Written exercise: Copy out each line below exactly as it appears.

<<<<

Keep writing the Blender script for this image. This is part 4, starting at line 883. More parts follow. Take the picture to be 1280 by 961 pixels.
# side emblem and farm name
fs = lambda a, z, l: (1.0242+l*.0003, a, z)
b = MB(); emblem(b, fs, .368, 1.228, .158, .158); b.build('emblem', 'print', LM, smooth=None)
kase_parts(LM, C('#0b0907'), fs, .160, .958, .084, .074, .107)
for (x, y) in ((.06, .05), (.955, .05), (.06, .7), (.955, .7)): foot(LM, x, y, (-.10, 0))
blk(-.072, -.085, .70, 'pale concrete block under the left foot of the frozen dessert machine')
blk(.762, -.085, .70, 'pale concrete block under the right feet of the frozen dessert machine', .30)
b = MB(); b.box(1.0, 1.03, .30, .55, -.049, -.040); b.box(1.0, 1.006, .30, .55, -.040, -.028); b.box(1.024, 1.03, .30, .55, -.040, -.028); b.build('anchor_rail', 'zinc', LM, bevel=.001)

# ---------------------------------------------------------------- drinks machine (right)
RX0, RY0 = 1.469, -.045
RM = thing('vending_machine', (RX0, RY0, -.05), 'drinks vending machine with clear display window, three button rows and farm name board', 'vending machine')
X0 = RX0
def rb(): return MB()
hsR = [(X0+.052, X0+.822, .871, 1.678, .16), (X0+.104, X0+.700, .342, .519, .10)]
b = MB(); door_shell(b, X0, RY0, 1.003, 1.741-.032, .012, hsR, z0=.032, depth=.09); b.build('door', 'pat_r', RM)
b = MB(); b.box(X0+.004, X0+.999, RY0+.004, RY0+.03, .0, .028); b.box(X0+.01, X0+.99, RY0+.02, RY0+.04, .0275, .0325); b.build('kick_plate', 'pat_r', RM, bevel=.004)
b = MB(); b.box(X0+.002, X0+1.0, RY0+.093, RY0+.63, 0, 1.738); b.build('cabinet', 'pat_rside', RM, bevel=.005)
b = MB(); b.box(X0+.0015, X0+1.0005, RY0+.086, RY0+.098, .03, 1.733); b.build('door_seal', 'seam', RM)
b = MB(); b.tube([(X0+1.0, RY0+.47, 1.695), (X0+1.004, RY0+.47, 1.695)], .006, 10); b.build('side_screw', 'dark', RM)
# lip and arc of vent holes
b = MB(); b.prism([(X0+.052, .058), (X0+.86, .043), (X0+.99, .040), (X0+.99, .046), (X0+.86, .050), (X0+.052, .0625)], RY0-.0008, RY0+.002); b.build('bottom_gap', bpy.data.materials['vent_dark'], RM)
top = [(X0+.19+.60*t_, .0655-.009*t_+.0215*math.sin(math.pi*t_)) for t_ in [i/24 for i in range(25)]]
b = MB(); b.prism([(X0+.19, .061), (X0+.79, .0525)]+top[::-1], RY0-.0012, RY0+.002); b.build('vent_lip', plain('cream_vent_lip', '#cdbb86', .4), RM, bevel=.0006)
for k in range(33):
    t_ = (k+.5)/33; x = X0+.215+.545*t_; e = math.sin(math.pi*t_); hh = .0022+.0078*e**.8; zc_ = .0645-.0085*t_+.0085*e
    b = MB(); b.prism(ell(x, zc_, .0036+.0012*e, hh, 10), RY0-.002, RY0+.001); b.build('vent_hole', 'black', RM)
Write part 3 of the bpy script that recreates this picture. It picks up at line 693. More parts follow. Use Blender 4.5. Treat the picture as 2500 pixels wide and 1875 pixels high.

>>>>

Solution below:
Keep writing the Blender script for this image. This is part 4, starting at line 883. More parts follow. Take the picture to be 1280 by 961 pixels.
# side emblem and farm name
fs = lambda a, z, l: (1.0242+l*.0003, a, z)
b = MB(); emblem(b, fs, .368, 1.228, .158, .158); b.build('emblem', 'print', LM, smooth=None)
kase_parts(LM, C('#0b0907'), fs, .160, .958, .084, .074, .107)
for (x, y) in ((.06, .05), (.955, .05), (.06, .7), (.955, .7)): foot(LM, x, y, (-.10, 0))
blk(-.072, -.085, .70, 'pale concrete block under the left foot of the frozen dessert machine')
blk(.762, -.085, .70, 'pale concrete block under the right feet of the frozen dessert machine', .30)
b = MB(); b.box(1.0, 1.03, .30, .55, -.049, -.040); b.box(1.0, 1.006, .30, .55, -.040, -.028); b.box(1.024, 1.03, .30, .55, -.040, -.028); b.build('anchor_rail', 'zinc', LM, bevel=.001)

# ---------------------------------------------------------------- drinks machine (right)
RX0, RY0 = 1.469, -.045
RM = thing('vending_machine', (RX0, RY0, -.05), 'drinks vending machine with clear display window, three button rows and farm name board', 'vending machine')
X0 = RX0
def rb(): return MB()
hsR = [(X0+.052, X0+.822, .871, 1.678, .16), (X0+.104, X0+.700, .342, .519, .10)]
b = MB(); door_shell(b, X0, RY0, 1.003, 1.741-.032, .012, hsR, z0=.032, depth=.09); b.build('door', 'pat_r', RM)
b = MB(); b.box(X0+.004, X0+.999, RY0+.004, RY0+.03, .0, .028); b.box(X0+.01, X0+.99, RY0+.02, RY0+.04, .0275, .0325); b.build('kick_plate', 'pat_r', RM, bevel=.004)
b = MB(); b.box(X0+.002, X0+1.0, RY0+.093, RY0+.63, 0, 1.738); b.build('cabinet', 'pat_rside', RM, bevel=.005)
b = MB(); b.box(X0+.0015, X0+1.0005, RY0+.086, RY0+.098, .03, 1.733); b.build('door_seal', 'seam', RM)
b = MB(); b.tube([(X0+1.0, RY0+.47, 1.695), (X0+1.004, RY0+.47, 1.695)], .006, 10); b.build('side_screw', 'dark', RM)
# lip and arc of vent holes
b = MB(); b.prism([(X0+.052, .058), (X0+.86, .043), (X0+.99, .040), (X0+.99, .046), (X0+.86, .050), (X0+.052, .0625)], RY0-.0008, RY0+.002); b.build('bottom_gap', bpy.data.materials['vent_dark'], RM)
top = [(X0+.19+.60*t_, .0655-.009*t_+.0215*math.sin(math.pi*t_)) for t_ in [i/24 for i in range(25)]]
b = MB(); b.prism([(X0+.19, .061), (X0+.79, .0525)]+top[::-1], RY0-.0012, RY0+.002); b.build('vent_lip', plain('cream_vent_lip', '#cdbb86', .4), RM, bevel=.0006)
for k in range(33):
    t_ = (k+.5)/33; x = X0+.215+.545*t_; e = math.sin(math.pi*t_); hh = .0022+.0078*e**.8; zc_ = .0645-.0085*t_+.0085*e
    b = MB(); b.prism(ell(x, zc_, .0036+.0012*e, hh, 10), RY0-.002, RY0+.001); b.build('vent_hole', 'black', RM)
Write part 3 of the bpy script that recreates this picture. It picks up at line 693. More parts follow. Use Blender 4.5. Treat the picture as 2500 pixels wide and 1875 pixels high.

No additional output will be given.